Because early planning gives you the chance to boost the value of your business, prepare your team for the transition, and ensure you have a roadmap for your retirement. Plus, understanding your exit strategy can also help you make better business decisions along the way.  

You might invest differently, focus on certain areas of growth, or even operate your business differently based on your exit goals. 

Different Exit Strategy Options 

When it comes to exiting your business, there isn’t a one-size-fits-all solution.  
Your best exit strategy depends on your personal goals, financial situation, and the state of your business. Selling outright to another company or an investor is a common choice, but it’s not the only one 
You could pass the business on to a family member, sell to a co-owner or employees, or even set up an Employee Stock Ownership Plan (ESOP). Albion Mergers and Acquisitions have worked with each one of these scenarios and all provide specific advantages and challenges.  
Some business owners opt for a gradual exit, slowly reducing their involvement over time. This is a common option if you have family or employees that will be taking over the company. And it’s also a common option if you want to ease into retirement as well.  
It’s important to explore all the options and consider what’s right for you, your family, and your business. 

The Role of Business Brokers in Facilitating Sales 

Experienced business brokers play a key role in the exit planning process. 
They can help you understand the current market, value your business accurately, and find potential buyers. And of course, connections in the industry allow business brokers to navigate the sales process, negotiate the best deal, and ensure a smooth transition.  
But they can also find you the right buyer. One that is willing to work within your retirement targets regarding timing, buy-out and ownership options as well.  
They can also provide valuable advice on timing your exit to take advantage of market conditions 
Remember, selling a business is probably something you’ll only do once, so having an experienced professional on your side can be invaluable. Especially when your retirement is at stake.  

Regular Income from the Sale vs. Selling Outright: Pros and Cons

You can negotiate ongoing income from the sale of your business in a few different ways. 
One is holding the note and collecting payments and interest income on that note. In effect, you become the “bank” that the buyer is using to finance the purchase of your company.  
Another is a revenue share model where you earn a base monthly income with some kind of performance impact that allows you to continue to benefit from the continued growth of the business you have built.
Selling Outright
Selling your business outright means you receive a lump sum payment at the time of the sale. This approach has several advantages: 

  • It provides a large amount of capital immediately, which can be invested or used as needed for retirement. 
  • It allows for a clean break from the business, so you can move on to other things, like retirement or a new venture. 
  • It eliminates future risk associated with the business’s performance. 
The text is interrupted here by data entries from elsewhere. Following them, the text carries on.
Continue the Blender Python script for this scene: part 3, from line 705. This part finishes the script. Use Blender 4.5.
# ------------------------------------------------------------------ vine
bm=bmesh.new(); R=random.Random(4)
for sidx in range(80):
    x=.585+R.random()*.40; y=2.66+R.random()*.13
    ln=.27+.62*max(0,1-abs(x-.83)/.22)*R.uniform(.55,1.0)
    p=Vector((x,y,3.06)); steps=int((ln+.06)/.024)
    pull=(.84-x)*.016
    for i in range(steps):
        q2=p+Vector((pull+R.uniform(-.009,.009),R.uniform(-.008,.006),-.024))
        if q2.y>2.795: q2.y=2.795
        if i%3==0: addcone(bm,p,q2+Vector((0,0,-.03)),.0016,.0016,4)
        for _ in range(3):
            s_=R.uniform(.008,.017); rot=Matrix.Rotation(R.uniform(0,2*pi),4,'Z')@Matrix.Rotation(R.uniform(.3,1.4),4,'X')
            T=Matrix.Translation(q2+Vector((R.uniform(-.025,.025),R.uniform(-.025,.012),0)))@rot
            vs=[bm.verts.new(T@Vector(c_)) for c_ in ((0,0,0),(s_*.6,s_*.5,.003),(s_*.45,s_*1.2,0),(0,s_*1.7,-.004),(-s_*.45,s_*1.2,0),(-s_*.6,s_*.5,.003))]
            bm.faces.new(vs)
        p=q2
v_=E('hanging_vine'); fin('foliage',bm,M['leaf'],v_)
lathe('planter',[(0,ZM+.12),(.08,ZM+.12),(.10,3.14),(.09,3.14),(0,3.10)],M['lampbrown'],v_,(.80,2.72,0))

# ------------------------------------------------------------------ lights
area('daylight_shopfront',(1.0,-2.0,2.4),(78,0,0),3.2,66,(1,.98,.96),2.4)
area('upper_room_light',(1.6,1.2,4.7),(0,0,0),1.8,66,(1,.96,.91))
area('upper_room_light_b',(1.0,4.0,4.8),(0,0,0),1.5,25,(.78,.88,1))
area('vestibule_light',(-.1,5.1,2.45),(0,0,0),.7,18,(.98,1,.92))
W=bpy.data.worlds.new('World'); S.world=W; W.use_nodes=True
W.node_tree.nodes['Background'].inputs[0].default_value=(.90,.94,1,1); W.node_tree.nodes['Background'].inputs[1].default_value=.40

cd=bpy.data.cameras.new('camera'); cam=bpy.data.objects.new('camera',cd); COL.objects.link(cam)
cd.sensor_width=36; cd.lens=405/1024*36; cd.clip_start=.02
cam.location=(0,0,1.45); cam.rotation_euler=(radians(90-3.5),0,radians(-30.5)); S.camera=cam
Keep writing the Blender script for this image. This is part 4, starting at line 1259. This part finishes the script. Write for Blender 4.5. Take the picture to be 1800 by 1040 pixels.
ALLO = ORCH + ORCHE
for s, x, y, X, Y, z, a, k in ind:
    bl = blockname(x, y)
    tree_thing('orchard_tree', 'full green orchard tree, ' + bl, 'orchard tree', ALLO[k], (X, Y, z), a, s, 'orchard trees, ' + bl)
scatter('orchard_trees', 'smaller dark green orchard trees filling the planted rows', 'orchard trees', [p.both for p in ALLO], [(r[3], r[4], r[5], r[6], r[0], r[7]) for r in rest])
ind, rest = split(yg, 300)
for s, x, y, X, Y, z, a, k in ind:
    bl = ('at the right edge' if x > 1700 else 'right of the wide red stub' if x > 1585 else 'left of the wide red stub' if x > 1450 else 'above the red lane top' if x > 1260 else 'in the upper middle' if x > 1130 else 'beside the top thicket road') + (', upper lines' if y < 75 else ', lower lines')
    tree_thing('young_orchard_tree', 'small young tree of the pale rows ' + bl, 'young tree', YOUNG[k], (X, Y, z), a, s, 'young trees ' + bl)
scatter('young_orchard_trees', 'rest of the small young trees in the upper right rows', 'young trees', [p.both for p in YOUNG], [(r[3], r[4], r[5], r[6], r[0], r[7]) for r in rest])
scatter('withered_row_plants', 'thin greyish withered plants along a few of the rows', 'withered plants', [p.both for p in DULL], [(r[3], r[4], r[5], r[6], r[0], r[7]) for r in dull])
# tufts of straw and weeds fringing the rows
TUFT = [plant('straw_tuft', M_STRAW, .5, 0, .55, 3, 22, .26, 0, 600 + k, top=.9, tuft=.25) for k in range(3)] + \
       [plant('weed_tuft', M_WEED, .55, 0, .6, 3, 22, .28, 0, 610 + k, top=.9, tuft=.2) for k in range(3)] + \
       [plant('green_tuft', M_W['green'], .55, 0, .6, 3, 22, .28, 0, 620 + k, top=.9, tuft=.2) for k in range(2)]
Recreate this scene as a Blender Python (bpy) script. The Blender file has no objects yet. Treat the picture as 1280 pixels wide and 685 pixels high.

However, selling outright also has its drawbacks: 

  • You may have to pay substantial capital gains taxes on the sale. 
  • The buyer may demand a lower price for an outright sale compared to a structured deal. 
  • You lose any potential future profits from the business. 

Income Strategies 

Choosing to receive regular income from the sale, such as through owner financing or a buyout agreement, also has its pros and cons: 

  • It can provide a steady income stream during retirement, similar to a pension or annuity. 
  • It may result in a higher overall price for the business. 
  • It could potentially offer tax advantages by spreading out the income over several years. 


  • It ties you to the business’s performance post-sale. If the business struggles, your payments could be at risk. 
  • It could complicate your finances, as you’ll need to manage the ongoing payments and any associated risks. 
  • It often involves a longer, more complex sales process. 
Valuing your Freight Forwarding Business 

Factors that Influence Business Value in the Freight Forwarding Industry 

Understanding the factors that influence the value of your business is crucial for setting the right price when you’re ready to sell.  

In the freight forwarding industry, these factors can include: 

  • the size and profitability of your business 
  • the strength of your customer relationships 
  • the quality of your operations and infrastructure 
  • your position in the market 

Additionally, your company’s reputation, its growth potential, and the broader trends in the industry can also affect value.  
Remember, buyers aren’t just buying your current profits; they’re buying the future potential of the business 

Planning in advance for your exit can help you focus on these value-driving factors and position your business more attractively for potential buyers. 

The Process of Business Valuation 

Valuing a business isn’t as simple as looking at the balance sheet. And it’s where the experience of a business broker/advisor can make a huge difference.  
Because valuation is a complex process that requires a deep understanding of your business and the current market.  
Typically, a business valuation will involve analyzing your financial statements, assessing the value of your assets, and evaluating your business performance relative to similar businesses in the industry.  
If you plan your exit strategy early, you can use this valuation process as a guide to increase your business’s value over time. You can focus on improving financial performance, streamlining operations, and strengthening customer relationships, all of which can boost your business’s valuation when it’s time to sell.  
Once your valuation is complete you can choose the optimal time to sell based on market conditions, your business’s performance, and your retirement plans.  

Retirement and Selling Your Business 

As a Baby Boomer business owner, switching your perspective from aggressive growth or maximizing your income to planning for your retirement is a big transition. Here are a few recommendations to make it happen as smoothly and profitably as possible: Start Early: Initiate your exit strategy planning years in advance. This allows for business value enhancement and a smooth transition. It also offers the opportunity to make informed business decisions that align with your exit goals. 

  1. Explore All Options: From selling outright to setting up an Employee Stock Ownership Plan (ESOP), there are multiple exit strategies to consider. Reflect on your personal goals, financial situation, and the state of your business to choose the most beneficial option. \
  2. Engage a Business Broker: Experienced brokers can guide you through the process, help you understand the current market, value your business accurately, and find potential buyers. 
  3. Consider Financial Implications: Think about your preferred financial outcome—would you prefer a lump sum payment or a steady income stream during retirement? Both have pros and cons, so choose the one that best fits your retirement plans. 
  4. Enhance Business Value: Understand the factors that influence your business’s value and work on enhancing them. This could include improving financial performance, streamlining operations, or strengthening customer relationships.